* [Working data]:
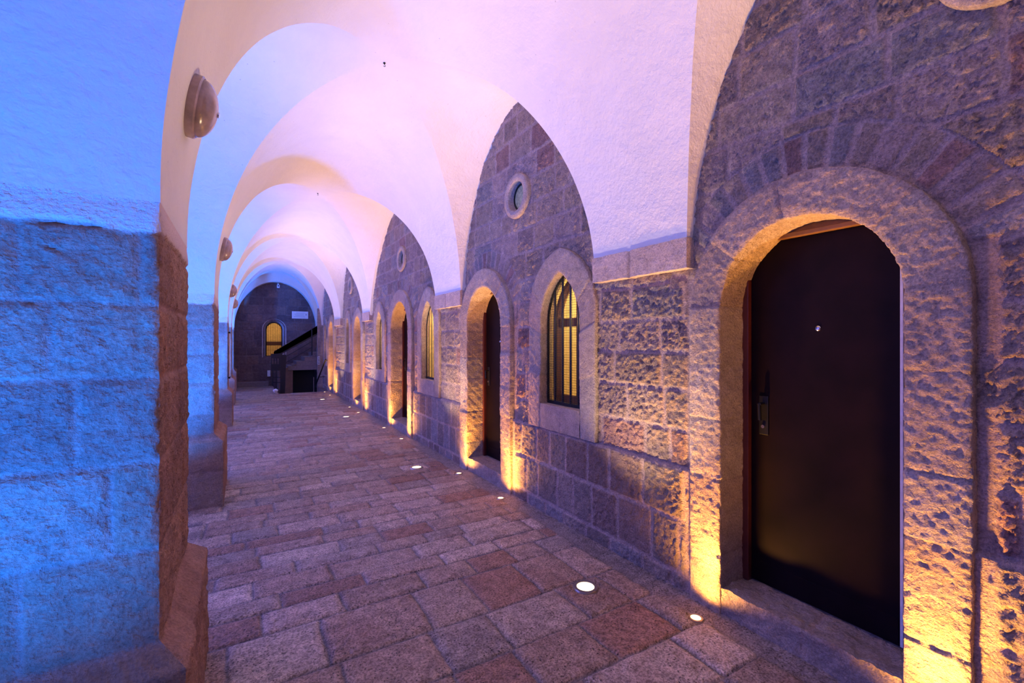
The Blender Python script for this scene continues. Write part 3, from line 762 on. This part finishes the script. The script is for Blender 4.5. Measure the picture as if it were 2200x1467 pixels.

* * *

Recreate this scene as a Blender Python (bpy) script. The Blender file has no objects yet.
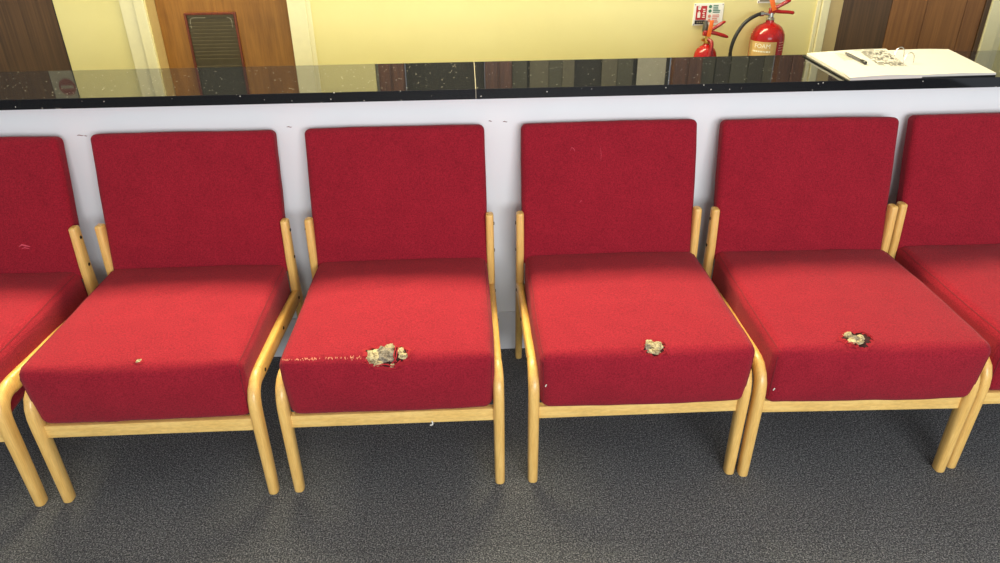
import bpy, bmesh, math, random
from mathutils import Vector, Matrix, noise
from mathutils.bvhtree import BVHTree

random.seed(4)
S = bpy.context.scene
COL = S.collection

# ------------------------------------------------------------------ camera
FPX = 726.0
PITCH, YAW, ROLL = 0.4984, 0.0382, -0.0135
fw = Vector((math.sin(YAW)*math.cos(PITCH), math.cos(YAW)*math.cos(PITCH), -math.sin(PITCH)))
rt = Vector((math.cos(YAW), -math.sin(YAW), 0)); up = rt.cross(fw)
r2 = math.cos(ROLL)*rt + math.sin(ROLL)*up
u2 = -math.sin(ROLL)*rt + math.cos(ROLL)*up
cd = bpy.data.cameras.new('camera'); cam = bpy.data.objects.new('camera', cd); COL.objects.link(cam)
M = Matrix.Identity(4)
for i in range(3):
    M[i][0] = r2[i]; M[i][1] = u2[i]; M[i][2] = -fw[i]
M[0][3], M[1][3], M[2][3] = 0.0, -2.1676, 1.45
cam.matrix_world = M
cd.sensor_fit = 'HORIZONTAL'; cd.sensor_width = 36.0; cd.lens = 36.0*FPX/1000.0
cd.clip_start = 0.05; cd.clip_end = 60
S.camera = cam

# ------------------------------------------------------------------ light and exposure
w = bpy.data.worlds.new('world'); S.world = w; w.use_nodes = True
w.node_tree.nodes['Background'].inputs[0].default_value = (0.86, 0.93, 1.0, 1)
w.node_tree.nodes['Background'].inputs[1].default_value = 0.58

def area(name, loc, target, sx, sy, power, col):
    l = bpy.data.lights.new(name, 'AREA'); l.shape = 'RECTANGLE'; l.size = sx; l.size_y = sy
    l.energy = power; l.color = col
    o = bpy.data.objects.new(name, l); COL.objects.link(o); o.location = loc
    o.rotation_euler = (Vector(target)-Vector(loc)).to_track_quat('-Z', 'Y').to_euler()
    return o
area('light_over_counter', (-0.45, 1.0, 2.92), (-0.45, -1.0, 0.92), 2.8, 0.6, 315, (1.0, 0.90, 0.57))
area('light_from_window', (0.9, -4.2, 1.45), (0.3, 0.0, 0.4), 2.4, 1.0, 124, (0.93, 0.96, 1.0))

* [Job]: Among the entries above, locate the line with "Recreate this scene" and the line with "COL = S.collection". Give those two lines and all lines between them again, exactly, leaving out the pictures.

* [Finished exercise]:
Recreate this scene as a Blender Python (bpy) script. The Blender file has no objects yet.
import bpy, bmesh, math, random
from mathutils import Vector, Matrix, noise
from mathutils.bvhtree import BVHTree

random.seed(4)
S = bpy.context.scene
COL = S.collection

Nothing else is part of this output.